FIVE and twenty years have elapsed since Messrs. Reeves and Turner published an edition of 1,500 copies of the present work, exhibiting a text very greatly improved and enlarged, both in the Catalogue and Notes, of the original issue of the volume in 1869, when I had already done all that I reasonably could to render the treatment complete. I have now arranged with the same firm to bring out the result of memoranda and entries inserted in the impression of 1882 from a wide variety of sources, and hope that as a book of reference my labours may prove of general utility and interest. I have to thank Mr.
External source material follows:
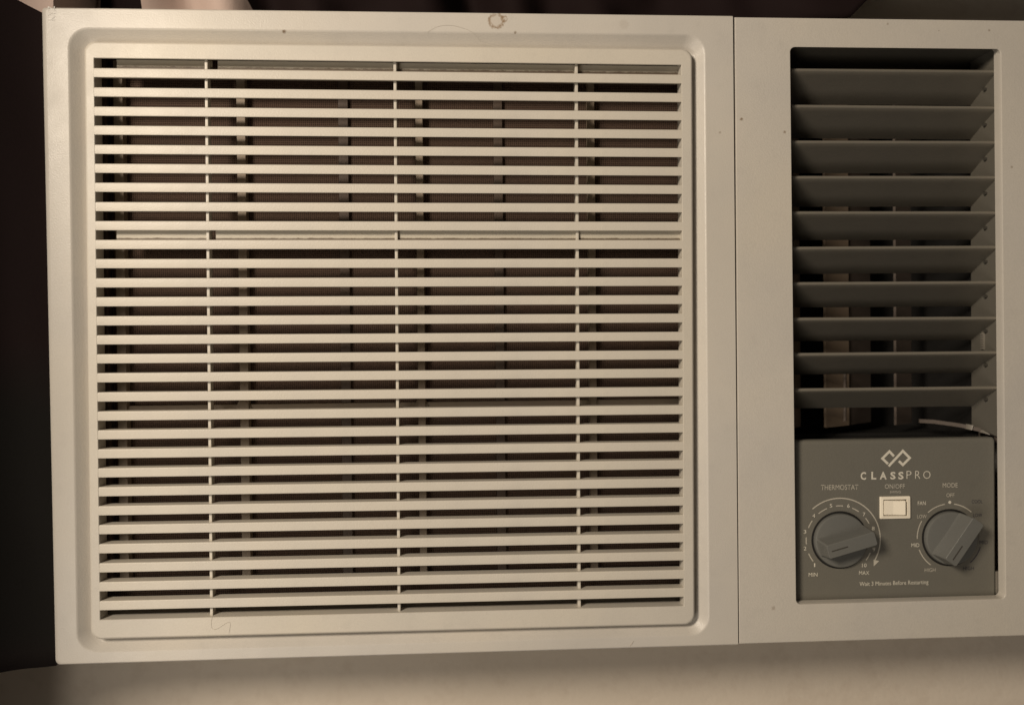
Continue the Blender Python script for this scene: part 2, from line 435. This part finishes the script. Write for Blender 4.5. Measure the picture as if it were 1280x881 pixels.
# crossbars behind the first and the tenth slot
for row, v0 in ((0, 80), (9, 294)):
    zc = S0 - row * PITCH - SLOT / 2
    cuts = [145, 261, 269, 498.5, 719.5, 852] if row else [142, 263, 269, 497, 720.5, 852]
    for a, b_ in zip(cuts, cuts[1:]):
        if b_ - a < 20: continue
        xa, xb = at(a, v0, .0050).x + .0003, at(b_, v0, .0050).x - .0002
        bm = bmesh.new(); yy = (.0042 if row else .0070) + random.uniform(0, .0004)
        box(bm, (xa, yy, zc - .0036), (min(xb, SR + .0005), .0083, zc + (.0036 if row else .0050)), .0002)
        gpart('crossbar', bm, 'crossbar')

# --- air filter behind the grille
fy = .0245
bm = bmesh.new()
box(bm, (SL - .008, fy, zb - .010), (SR + .010, fy + .002, S0 + .010))
filt = build('air_filter', bm, 'filter', ac, smooth=False)
for (u, wpx, mat, y) in ((151.5, 11, 'bar', .018), (304.5, 10.5, 'bar', .018), (526.5, 9, 'bar', .018), (741, 9, 'bar', .018), (432, 12, 'bar_dim', .0215), (625, 11, 'bar_dim', .0215), (133, 5, 'bar_dim', .017)):
    p = at(u, 431, y); hw = wpx * .5 * (y - CAM.y) / FPX
    bm = bmesh.new(); box(bm, (p.x - hw, y, zb + .014), (p.x + hw, fy - .0004, S0 + .006), .0004)
    build('filter_bar', bm, mat, filt)
for (v, hpx, mat, y) in ((507, 9, 'bar', .0205), (720, 5, 'bar_dim', .0205)):
    p = at(500, v, y); hh = hpx * .5 * (y - CAM.y) / FPX
    bm = bmesh.new(); box(bm, (SL + .004, y, p.z - hh), (SR + .004, fy - .0006, p.z + hh), .0006)
    build('filter_crossbar', bm, mat, filt)
for u in (304.5, 526.5, 741):                                # small gussets where bars cross
    p = at(u, 504, .0198); bm = bmesh.new(); s_ = .0052
    a = [bm.verts.new((p.x + dx, .0196, p.z + dz)) for dx, dz in ((-s_, -.004), (s_, -.004), (.0022, .0035), (-.0022, .0035))]
    b_ = [bm.verts.new((q.co.x, fy - .001, q.co.z)) for q in a]
    bm.faces.new(a); bm.faces.new(b_)
    for i in range(4): bm.faces.new((a[i], a[(i + 1) % 4], b_[(i + 1) % 4], b_[i]))
    build('gusset', bm, 'bar', filt, smooth=False)
# condensate tray under the filter
bm = bmesh.new()
zt = at(500, 747, .016).z
prism(bm, [(.0125, zb - .012), (.0125, zb + .0002), (.0150, zb + .0016), (.0150, zt - .002), (.020, zt), (.0235, zt), (.0235, zb - .012)], SL - .005, SR + .008)
build('condensate_tray', bm, 'tray', ac)

# --- duct behind the louvers
bm = bmesh.new()
box(bm, (OL - .006, .0075, OT + .0036), (OR_ + .004, .060, OT + .006)); build('duct_top', bm, 'liner', ac, smooth=False)
bm = bmesh.new()
zc0 = at(1100, 546, .0075).z
prism_pts = [(.0072, zc0 - .001), (.0072, OT + .0035), (.034, OT + .0035), (.034, zc0 + .004)]
a = [bm.verts.new((OR_ + .0004, y, z)) for y, z in prism_pts]; b_ = [bm.verts.new((OR_ + .0030, y, z)) for y, z in prism_pts]
bm.faces.new(a); bm.faces.new(b_)
for i in range(4): bm.faces.new((a[i], a[(i + 1) % 4], b_[(i + 1) % 4], b_[i]))
build('duct_cheek', bm, 'liner', ac, smooth=False)
bm = bmesh.new()
box(bm, (OL - .0065, .0072, OB - .004), (OL - .0042, .11, OT + .0035)); build('duct_cheek', bm, 'liner', ac, smooth=False)
bm = bmesh.new()
box(bm, (OL - .03, .118, OB - .01), (OR_ + .03, .120, OT + .01)); build('duct_back', bm, 'black', ac, smooth=False)
bm = bmesh.new()
box(bm, (OR_ + .0040, .035, OB - .01), (OR_ + .006, .118, OT + .01)); build('duct_cheek', bm, 'black', ac, smooth=False)
bm = bmesh.new()
box(bm, (OL - .03, .0608, OT + .0036), (OR_ + .01, .118, OT + .006)); build('duct_top', bm, 'black', ac, smooth=False)
bm = bmesh.new()
box(bm, (OL - .03, .064, OB - .010), (OR_ + .01, .118, zc0 - .004)); build('duct_floor', bm, 'black', ac, smooth=False)

# upright vanes, turned so that their sides catch the light
def vane(u0, u1, y0, y1, mat, vtop=60, vbot=545):
    p, q = at(u0, 300, y0), at(u1, 300, y1)
    bm = bmesh.new(); d = (Vector((q.x, y1, 0)) - Vector((p.x, y0, 0))).normalized(); n = Vector((d.y, -d.x, 0)) * .0009
    lo = [(p.x - n.x, y0 - n.y), (q.x - n.x, y1 - n.y), (q.x + n.x, y1 + n.y), (p.x + n.x, y0 + n.y)]
    z0_, z1_ = zc0 + .002, OT - .001
    a = [bm.verts.new((x, y, z0_)) for x, y in lo]; b = [bm.verts.new((x, y, z1_)) for x, y in lo]
    bm.faces.new(a); bm.faces.new(b)
    for i in range(4): bm.faces.new((a[i], a[(i + 1) % 4], b[(i + 1) % 4], b[i]))
    build('air_vane', bm, mat, ac, smooth=False)
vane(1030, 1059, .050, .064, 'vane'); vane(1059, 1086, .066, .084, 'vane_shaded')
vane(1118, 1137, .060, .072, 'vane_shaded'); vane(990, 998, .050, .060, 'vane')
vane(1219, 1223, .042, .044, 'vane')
# thin lever that turns the vanes
bm = bmesh.new(); cyl(bm, at(1056, 462, .046), at(1056, 526, .046), .0012, 10); build('vane_lever', bm, 'vane_shaded', ac)

# --- louvers
lv = [86, 131, 175.5, 219.5, 263.5, 307.5, 351.5, 395.5, 439.5, 483.5]
LY = .0068
xl, xr = OL + .0016, at(1249.5, 300, LY).x
top, bot = [], []
nseg = 8; d_, hgt = .027, .0136
for i in range(nseg + 1):
    t = i / nseg
    y = d_ * t; z = -hgt * (t ** 1.12)
    th = .0020 * (1 - .35 * t)
    top.append((y + th * .45 * 0, z)); bot.append((y - .0002, z - th))
sec = [(0.0010, .0003), (0.0002, -.0003), (-.0001, -.0011), (0.0003, -.0019)] + bot[1:] + list(reversed(top[1:]))
bm = bmesh.new(); prism(bm, sec, 0, xr - xl)
# soften the two front corners of the blade
for v in bm.verts:
    if v.co.y < .0012 and v.co.x < .001: v.co.x += .0012 * (1 - v.co.y / .0012) * .8
louver_me = mesh_from('louver', bm); louver_me.materials.append(M['louver'])
louver_me.polygons.foreach_set('use_smooth', [True] * len(louver_me.polygons)); louver_me.set_sharp_from_angle(angle=R(45))
bm = bmesh.new(); cyl(bm, (-.0030, 0, 0), (.0012, 0, 0), .0011, 12); pin_me = mesh_from('pivot_pin', bm); pin_me.materials.append(M['groove'])
for k, v in enumerate(lv):
    p = at(1120, v + 1.0, LY)
    o = bpy.data.objects.new('louver', louver_me); COL.objects.link(o); o.parent = ac; weighted(o)
    o.location = Vector((xl, LY, p.z)) - wloc(ac)
    o.rotation_euler = (R(random.uniform(-1.1, 1.1)), R(random.uniform(-.15, .15)), 0)
    g = bpy.data.objects.new('pivot_pin', pin_me); COL.objects.link(g); g.parent = o
    g.location = (xr - xl - .0006, .0105, -.0092)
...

Raymond H. Vose for the communication to me many years since of several valuable additions to my collection; and I am indebted for much serviceable information to the columns of Notes and Queries, and to a paper in the Globe newspaper of February 21, 1890.

W. C. H.
Barnes Common, Surrey. November, 1906.

Epigrams
Pareceme, Sancho, que no hay refran que no sea verdadero, porque todos son sentencias sacadas de la misma esperiencia madre de las ciencias todas.—Don Quixote. Vingt fois sur le metier remettez votre ouvrage.—Boileau. Si judicas cognosce. “The proverbs of several nations were much studied by Bishop Andrews, and the reason he gave was, because by them he knew the minds of several nations, which is a brave thing; as we count him a wise man, that knows the minds and insides of men, which is done by knowing what is habitual to them. Proverbs are habitual to a nation, being transmitted from father to son.”—Selden.